Losira, although I'm not sure how, as a lifeform, one might classify her various reproductions that were out to eliminate our heros. The recording of the real Losira implied a very conscientious individual. I suppose the real Losira was not the villain(s), just the copies
 
Would Kevin Uxbridge from TNG's "The Survivors" be considered an antagonist? The guy committed genocide. Killed 50 billion!!! I can't think of anybody who's done worse or is even capable.
Yet I felt for the guy.
 
A lot of good ones mentioned here. While he may not be the MOST sympathetic, I'll give points to Soran from Star Trek Generations. He lost everything to the Borg, and really was just obsessed with getting back to a place where he could have his family all again.
 
Would Kevin Uxbridge from TNG's "The Survivors" be considered an antagonist? The guy committed genocide. Killed 50 billion!!! I can't think of anybody who's done worse or is even capable.
Yet I felt for the guy.

Yeah I was just thinking of him. Not a villain in the classic sense, but someone who did a lot of horrible things. God I love that episode. ;)

Dukat was certainly sympathetic up to a point. The death of Ziyal and his marriage to the Pah-Wraiths made him less interesting though.

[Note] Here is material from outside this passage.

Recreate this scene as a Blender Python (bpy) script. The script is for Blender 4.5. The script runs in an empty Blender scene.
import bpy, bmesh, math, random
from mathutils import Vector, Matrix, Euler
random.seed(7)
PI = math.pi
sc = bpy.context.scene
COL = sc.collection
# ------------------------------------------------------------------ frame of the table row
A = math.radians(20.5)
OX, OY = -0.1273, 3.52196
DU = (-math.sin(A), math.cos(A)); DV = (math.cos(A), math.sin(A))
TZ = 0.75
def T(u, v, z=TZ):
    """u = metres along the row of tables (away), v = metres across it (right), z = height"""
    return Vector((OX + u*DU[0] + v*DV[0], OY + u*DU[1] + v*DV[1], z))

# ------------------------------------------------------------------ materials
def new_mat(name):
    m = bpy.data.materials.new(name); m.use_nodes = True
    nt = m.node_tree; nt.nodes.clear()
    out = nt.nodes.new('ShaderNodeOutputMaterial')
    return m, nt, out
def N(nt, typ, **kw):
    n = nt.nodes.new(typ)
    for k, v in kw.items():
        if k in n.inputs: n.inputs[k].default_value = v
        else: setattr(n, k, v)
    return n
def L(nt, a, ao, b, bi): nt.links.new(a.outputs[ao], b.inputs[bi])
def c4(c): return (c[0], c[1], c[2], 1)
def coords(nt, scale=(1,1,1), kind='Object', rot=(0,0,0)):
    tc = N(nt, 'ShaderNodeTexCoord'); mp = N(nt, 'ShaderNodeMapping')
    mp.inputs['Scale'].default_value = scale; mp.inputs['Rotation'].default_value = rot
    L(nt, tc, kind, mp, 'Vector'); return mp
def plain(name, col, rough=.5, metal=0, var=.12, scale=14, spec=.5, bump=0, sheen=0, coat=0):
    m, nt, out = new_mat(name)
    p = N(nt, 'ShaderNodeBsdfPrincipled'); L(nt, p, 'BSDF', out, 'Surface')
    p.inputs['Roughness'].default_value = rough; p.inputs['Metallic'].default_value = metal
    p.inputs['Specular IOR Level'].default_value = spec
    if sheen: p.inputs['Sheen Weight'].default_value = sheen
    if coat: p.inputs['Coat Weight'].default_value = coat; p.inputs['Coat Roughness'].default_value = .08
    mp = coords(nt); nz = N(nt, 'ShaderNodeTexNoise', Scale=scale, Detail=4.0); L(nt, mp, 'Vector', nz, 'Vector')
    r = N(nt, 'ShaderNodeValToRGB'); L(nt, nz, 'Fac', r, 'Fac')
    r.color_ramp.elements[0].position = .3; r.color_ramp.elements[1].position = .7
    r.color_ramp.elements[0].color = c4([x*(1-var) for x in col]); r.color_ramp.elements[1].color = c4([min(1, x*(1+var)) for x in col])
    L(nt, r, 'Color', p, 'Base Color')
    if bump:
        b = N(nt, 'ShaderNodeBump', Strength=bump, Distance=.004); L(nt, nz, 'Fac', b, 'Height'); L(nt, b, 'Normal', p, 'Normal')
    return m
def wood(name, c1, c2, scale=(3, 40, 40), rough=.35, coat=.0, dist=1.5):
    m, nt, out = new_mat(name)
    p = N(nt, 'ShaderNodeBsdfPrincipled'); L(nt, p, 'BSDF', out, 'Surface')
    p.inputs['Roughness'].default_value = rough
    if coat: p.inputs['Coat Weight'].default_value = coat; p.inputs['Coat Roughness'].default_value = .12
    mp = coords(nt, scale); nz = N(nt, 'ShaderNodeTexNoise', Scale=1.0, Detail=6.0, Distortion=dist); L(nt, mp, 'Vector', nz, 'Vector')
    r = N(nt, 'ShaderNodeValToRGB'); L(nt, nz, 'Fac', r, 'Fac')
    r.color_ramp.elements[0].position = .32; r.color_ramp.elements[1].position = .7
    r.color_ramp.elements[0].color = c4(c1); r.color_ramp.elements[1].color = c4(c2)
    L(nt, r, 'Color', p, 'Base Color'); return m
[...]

I think Khan was somewhat sympathetic in TWOK, or at least when we first found out how rough he's had it whilst Kirk was off riding around the galaxy.
 
Some that come to mind:

-Khan (Prime Universe)
-Gul Dukat
-Legate Damar
-Admiral Jarok
-Lore
-Captain Ransom

I can't say I was really sympathetic toward Toral but I do remember how awful it must have been when his aunts abandoned him and left him at the mercy of Worf and Gow'ron's forces.
 
The Talosians. All they wanted was for their society to be rebuilt (through slavery however) but they were never meant to be truly evil nor monstrous.
 
The Borg

As a collective they are, of course, horrible, committing atrocities throughout history on a level we probably can't even wrap our heads around.

On an individual level they're, by and large, people forced against their will to take actions they would never undertake, or even have the ability to undertake, of their own volition. Even when freed from the collective, which most of them never have the opportunity to experience, they will never escape the memories of their past actions.

I daresay they're even more sympathetic if you've read the novels and know the rather tragic story of their origin.